*PROBLEM REQUIREMENTS:*
Look for the line containing "Reconstruct this image" and the line containing "sin, cos, PI = math.sin, math.cos, math.pi"; retype them and all lines between, exactly, and leave out the pictures.

>> begin RECORDS FOR THIS TASK

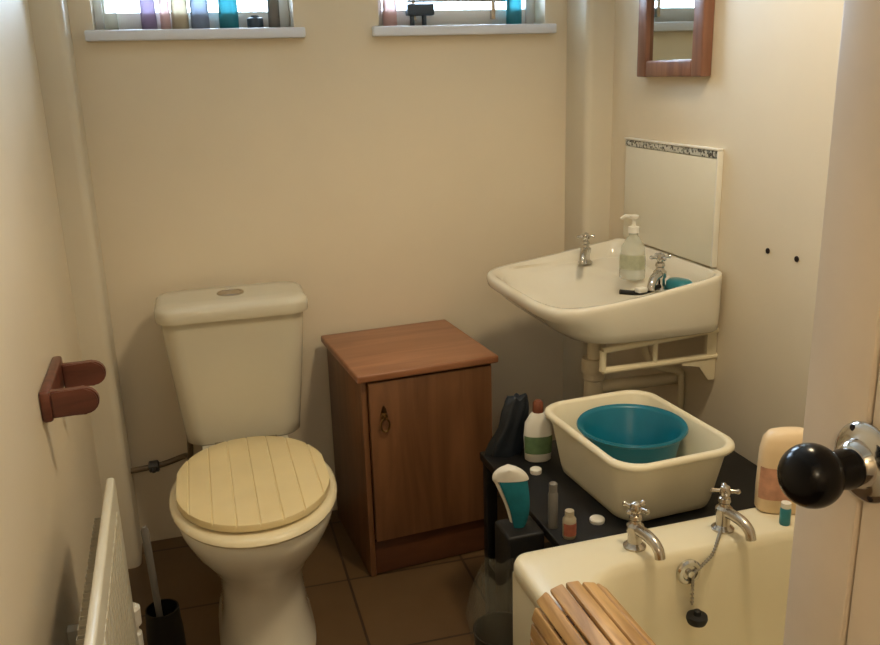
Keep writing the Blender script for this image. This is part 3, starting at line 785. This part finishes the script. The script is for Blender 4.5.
# dark bag slumped behind the bottle
bm = B(); rings = []
for k in range(11):
    f = k/10; z = 0.14*f
    w_ = 0.046*(1-0.5*f**1.6)+0.004*math.sin(9*f); d_ = 0.024*(1-0.5*f**2)
    ring = []
    for i in range(36):
        a = 2*PI*i/36; q = 1+0.10*math.sin(3*a+5*f)+0.07*math.sin(7*a-4*f)
        ring.append((0.035*f+w_*q*math.cos(a), d_*q*math.sin(a), z+0.006*math.sin(5*a)*(f if f > 0.1 else 0)))
    rings.append(ring)
loft(bm, rings)
tag(finish('wash_bag', bm, M['bag'], loc=(0.700, 1.811, sz+0.0005), angle=70), 'dark blue crumpled bag slumped behind the white bottle', 'bag')

# small black bin with clear liner
bn = thing('pedal_bin', 'small black bin with a clear plastic liner between bath and cabinet', 'bin', (0.520, 1.372, 0))
bm = B(); lathe(bm, [(0.042, 0), (0.044, 0.004), (0.054, 0.29), (0.056, 0.30), (0.053, 0.30), (0.043, 0.012), (0.002, 0.012)], 32); finish('bin_body', bm, M['black'], bn)
bm = B(); rings = []
for z, r in ((0.255, 0.0775), (0.285, 0.0785), (0.305, 0.082), (0.335, 0.086), (0.365, 0.080), (0.39, 0.070), (0.415, 0.058), (0.43, 0.05), (0.42, 0.046), (0.38, 0.056), (0.34, 0.066), (0.30, 0.0705)):
    ring = []
    for i in range(48):
        a = 2*PI*i/48; q = 1+(0.07*math.sin(5*a+z*40)+0.05*math.sin(11*a+z*70))*min(1, max(0, (z-0.29)/0.05))
        ring.append((r*0.765*q*math.cos(a), r*0.765*q*math.sin(a), z+0.008*math.sin(4*a)*(1 if z > 0.33 else 0)))
    rings.append(ring)
loft(bm, rings, False, False)
o = finish('bin_liner', bm, M['liner'], bn, angle=80); o['label'] = 'crumpled clear plastic liner'

# ------------------------------------------------------------------ bottles on the two window sills
def sill(name, label, cat, x, h, rx, ry, body, capm=None, y=2.56, n=2.0, group='bottles on the window sills', nk=0.78):
    pr = [(0, rx*0.92, ry*0.92), (0.003, rx, ry), (h*nk, rx, ry), (h*(nk+0.10), rx*0.6, ry*0.6), (h*(nk+0.11), rx*0.45, ry*0.45)]
    cp = [(h*(nk+0.111), rx*0.5, ry*0.5), (h, rx*0.48, ry*0.48)] if capm else None
    return bottle(name, label, cat, (x, y, WZ0), pr, body, cp, capm, n=n, group=group)
sill('toiletry_bottle', 'mauve bottle on the left window sill beside the bright pane', 'bottle', -0.012, 0.17, 0.020, 0.018, M['purple'], M['whiteplastic'])
sill('toiletry_bottle', 'slim pink bottle on the left sill right of the mauve one', 'bottle', 0.030, 0.15, 0.013, 0.013, M['pink'], M['whiteplastic'], y=2.55)
sill('toiletry_bottle', 'ivory bottle on the left sill between pink and grey bottles', 'bottle', 0.068, 0.19, 0.022, 0.018, M['ivory'], M['ivory'], y=2.56)
sill('toiletry_bottle', 'grey blue bottle standing in the middle of the left window sill', 'bottle', 0.120, 0.16, 0.024, 0.018, M['greyblue'], M['whiteplastic'], y=2.56)
sill('toiletry_bottle', 'teal bottle on the left window sill', 'bottle', 0.196, 0.18, 0.026, 0.020, M['teal'], M['whiteplastic'], y=2.56)
sill('toiletry_jar', 'low dark jar on the left sill in front of the bright pane', 'jar', 0.266, 0.035, 0.022, 0.018, M['slate'], M['slate'], y=2.56)
sill('toiletry_bottle', 'pale grey bottle on the left sill right of the dark jar', 'bottle', 0.318, 0.14, 0.016, 0.016, M['greytube'], M['slate'], y=2.56)
sill('toiletry_bottle', 'clear bottle at the left end of the left window sill', 'bottle', -0.108, 0.12, 0.018, 0.016, M['clear'], M['whiteplastic'], y=2.565)
sill('toiletry_bottle', 'pink bottle at the left end of the right window sill', 'bottle', 0.648, 0.16, 0.020, 0.018, M['pink'], M['whiteplastic'], y=2.56)
sill('toiletry_bottle', 'turquoise bottle near the right end of the right window sill', 'bottle', 1.030, 0.15, 0.024, 0.018, M['teal'], M['slate'], y=2.56)
tst = thing('toothbrush_stand', 'dark slate little stand on thin legs on the right window sill', 'stand', (0.738, 2.56, WZ0))
bm = B(); box(bm, -0.040, 0.040, -0.016, 0.016, 0.030, 0.062, 0.004); finish('stand_body', bm, M['slate'], tst)
for x in (-0.024, 0.012):
    bm = B(); box(bm, x-0.005, x+0.005, -0.008, 0.008, 0, 0.030, 0.001); finish('leg', bm, M['slate'], tst)

# ------------------------------------------------------------------ light
w = bpy.data.worlds.new('World'); S.world = w; w.use_nodes = True
bg = w.node_tree.nodes['Background']
bg.inputs['Strength'].default_value = 28.0
_nt = w.node_tree
_tc = _nt.nodes.new('ShaderNodeTexCoord'); _sx = _nt.nodes.new('ShaderNodeSeparateXYZ'); _rp = _nt.nodes.new('ShaderNodeValToRGB')
_nt.links.new(_tc.outputs['Generated'], _sx.inputs[0]); _nt.links.new(_sx.outputs['Z'], _rp.inputs['Fac'])
_rp.color_ramp.elements[0].position = 0.0; _rp.color_ramp.elements[0].color = (0.62, 0.80, 1.05, 1)
_rp.color_ramp.elements[1].position = 0.06; _rp.color_ramp.elements[1].color = (0.42, 0.53, 0.68, 1)
_nt.links.new(_rp.outputs['Color'], bg.inputs['Color'])
def area(name, loc, rot, sx_, sy_, power, col, portal=False):
    l = bpy.data.lights.new(name, 'AREA'); l.shape = 'RECTANGLE'; l.size = sx_; l.size_y = sy_; l.energy = power; l.color = col
    if portal: l.cycles.is_portal = True
    o = bpy.data.objects.new(name, l); C.objects.link(o); o.location = loc; o.rotation_euler = rot; return o
for nme, (a, b) in (('portal_a', W1), ('portal_b', W2)):
    area(nme, ((a+b)/2, YB+0.14, (WZ0+WZ1)/2), (-PI/2, 0, 0), b-a, WZ1-WZ0, 1, (1, 1, 1), True)
def point(name, loc, power, col, r=0.06):
    l = bpy.data.lights.new(name, 'POINT'); l.energy = power; l.color = col; l.shadow_soft_size = r
    o = bpy.data.objects.new(name, l); C.objects.link(o); o.location = loc
_l = bpy.data.lights.new('shaded_bulb', 'SPOT'); _l.energy = 37; _l.color = (1.0, 0.80, 0.52); _l.shadow_soft_size = 0.10
_l.spot_size = math.radians(132); _l.spot_blend = 0.6
_o = bpy.data.objects.new('shaded_bulb', _l); C.objects.link(_o); _o.location = (0.82, 1.12, 2.2)
point('hall_bulb', (-0.22, -0.95, 1.95), 11.0, (1.0, 0.82, 0.58))

# ------------------------------------------------------------------ camera
yaw, pitch, roll = map(math.radians, (16.76, 16.15, -1.697))
f = Vector((math.sin(yaw)*math.cos(pitch), math.cos(yaw)*math.cos(pitch), -math.sin(pitch)))
r = Vector((math.cos(yaw), -math.sin(yaw), 0)); u = r.cross(f)
r2 = r*math.cos(roll)+u*math.sin(roll); u2 = -r*math.sin(roll)+u*math.cos(roll)
cam = bpy.data.cameras.new('Camera'); cam.sensor_width = 36; cam.lens = 868.8/880*36; cam.clip_start = 0.02
co = bpy.data.objects.new('Camera', cam); C.objects.link(co)
co.matrix_world = Matrix(((r2.x, u2.x, -f.x, 0), (r2.y, u2.y, -f.y, 0), (r2.z, u2.z, -f.z, 1.35), (0, 0, 0, 1)))
S.camera = co
S.view_settings.view_transform = 'Standard'; S.view_settings.look = 'None'; S.view_settings.gamma = 1
S.view_settings.use_curve_mapping = False
S.view_settings.exposure = 0.3
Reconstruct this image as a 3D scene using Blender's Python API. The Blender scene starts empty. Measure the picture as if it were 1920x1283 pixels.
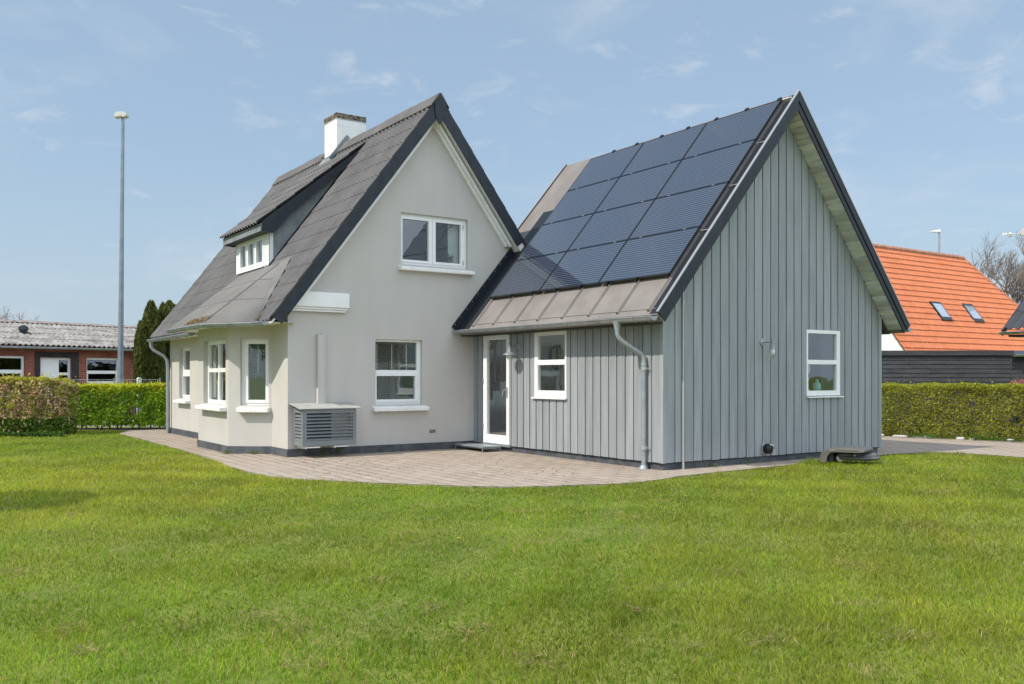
import bpy, bmesh, math, random
import numpy as np
from mathutils import Vector, noise as mnoise
random.seed(7); rng = np.random.default_rng(7)
scene = bpy.context.scene
COL = scene.collection
sin, cos, PI = math.sin, math.cos, math.pi

# ------------------------------------------------------------------ helpers
class MB:
    def __init__(s): s.v = []; s.f = []
    def poly(s, pts):
        b = len(s.v); s.v += [tuple(p) for p in pts]; s.f.append(tuple(range(b, b + len(pts))))
    def box(s, x0, x1, y0, y1, z0, z1):
        b = len(s.v)
        s.v += [(x0,y0,z0),(x1,y0,z0),(x1,y1,z0),(x0,y1,z0),(x0,y0,z1),(x1,y0,z1),(x1,y1,z1),(x0,y1,z1)]
        s.f += [tuple(b+i for i in q) for q in ((3,2,1,0),(4,5,6,7),(0,1,5,4),(1,2,6,5),(2,3,7,6),(3,0,4,7))]
    def obox(s, c, ax, ay, az):          # centre and three half vectors
        c, ax, ay, az = map(Vector, (c, ax, ay, az)); b = len(s.v)
        for k in (-1, 1):
            for i, j in ((-1,-1),(1,-1),(1,1),(-1,1)): s.v.append(tuple(c + ax*i + ay*j + az*k))
        s.f += [tuple(b+i for i in q) for q in ((3,2,1,0),(4,5,6,7),(0,1,5,4),(1,2,6,5),(2,3,7,6),(3,0,4,7))]
    def prism(s, pts, d):                # planar polygon moved along vector d
        d = Vector(d); b = len(s.v); n = len(pts)
        s.v += [tuple(p) for p in pts] + [tuple(Vector(p) + d) for p in pts]
        s.f.append(tuple(range(b+n-1, b-1, -1))); s.f.append(tuple(range(b+n, b+2*n)))
        for i in range(n):
            j = (i+1) % n; s.f.append((b+i, b+j, b+n+j, b+n+i))
    def tube(s, path, r, n=10, caps=True):
        path = [Vector(p) for p in path]; rs = r if isinstance(r, (list, tuple)) else [r]*len(path)
        b = len(s.v); up = None
        for i, p in enumerate(path):
            t = (path[min(i+1, len(path)-1)] - path[max(i-1, 0)]).normalized()
            if up is None: up = t.orthogonal().normalized()
            else:
                up = (up - t*up.dot(t)); up = up.normalized() if up.length > 1e-6 else t.orthogonal().normalized()
            w = t.cross(up)
            for k in range(n):
                a = 2*PI*k/n; s.v.append(tuple(p + (up*cos(a) + w*sin(a))*rs[i]))
        for i in range(len(path)-1):
            for k in range(n):
                k2 = (k+1) % n; s.f.append((b+i*n+k, b+i*n+k2, b+(i+1)*n+k2, b+(i+1)*n+k))
        if caps:
            s.f.append(tuple(b+k for k in range(n-1, -1, -1))); e = b+(len(path)-1)*n
            s.f.append(tuple(e+k for k in range(n)))
    def lathe(s, prof, c, n=20, axis=(0,0,1)):   # profile of (radius, height)
        A = Vector(axis).normalized(); U = A.orthogonal().normalized(); W = A.cross(U); c = Vector(c); b = len(s.v)
        for r, h in prof:
            for k in range(n):
                a = 2*PI*k/n; s.v.append(tuple(c + A*h + (U*cos(a) + W*sin(a))*r))
        for i in range(len(prof)-1):
            for k in range(n):
                k2 = (k+1) % n; s.f.append((b+i*n+k, b+i*n+k2, b+(i+1)*n+k2, b+(i+1)*n+k))
        s.f.append(tuple(b+k for k in range(n-1, -1, -1))); e = b+(len(prof)-1)*n
        s.f.append(tuple(e+k for k in range(n)))
    def parts(s):                         # the separate pieces of this builder, one builder each
        par = list(range(len(s.v)))
        def find(i):
            while par[i] != i: par[i] = par[par[i]]; i = par[i]
            return i
        for f in s.f:
            r = find(f[0])
            for i in f[1:]: par[find(i)] = r
        out = {}
        for f in s.f:
            k = find(f[0]); m, idx = out.setdefault(k, (MB(), {}))
            for i in f:
                if i not in idx: idx[i] = len(m.v); m.v.append(s.v[i])
            m.f.append(tuple(idx[i] for i in f))
        return [m for m, _ in out.values()]
    def build_each(s, name, mat, parent=None, **k): return [m.build(name, mat, parent, **k) for m in s.parts()]
    def build(s, name, mat, parent=None, smooth=False, bevel=0, seg=2):
        me = bpy.data.meshes.new(name); me.from_pydata(s.v, [], s.f)
        bm = bmesh.new(); bm.from_mesh(me)
        if smooth: bmesh.ops.remove_doubles(bm, verts=bm.verts, dist=1e-5)
        bmesh.ops.recalc_face_normals(bm, faces=bm.faces); bm.to_mesh(me); bm.free()
        if smooth:
            me.polygons.foreach_set('use_smooth', [True]*len(me.polygons))
            if smooth != 'all': me.set_sharp_from_angle(angle=math.radians(40))
        me.materials.append(mat); o = bpy.data.objects.new(name, me); COL.objects.link(o)
        if parent:
            o.parent = parent; w = Vector(parent.get('_w', (0,0,0)))
            me.transform(__import__('mathutils').Matrix.Translation(-w)); o['_w'] = tuple(w)
        if bevel:
            m = o.modifiers.new('bevel', 'BEVEL'); m.width = bevel; m.segments = seg; m.limit_method = 'ANGLE'
        return o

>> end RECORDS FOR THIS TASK

*EXERCISE SOLUTION:*
Reconstruct this image as a 3D scene using Blender's Python API. The Blender scene starts empty. Measure the picture as if it were 1920x1283 pixels.
import bpy, bmesh, math, random
import numpy as np
from mathutils import Vector, noise as mnoise
random.seed(7); rng = np.random.default_rng(7)
scene = bpy.context.scene
COL = scene.collection
sin, cos, PI = math.sin, math.cos, math.pi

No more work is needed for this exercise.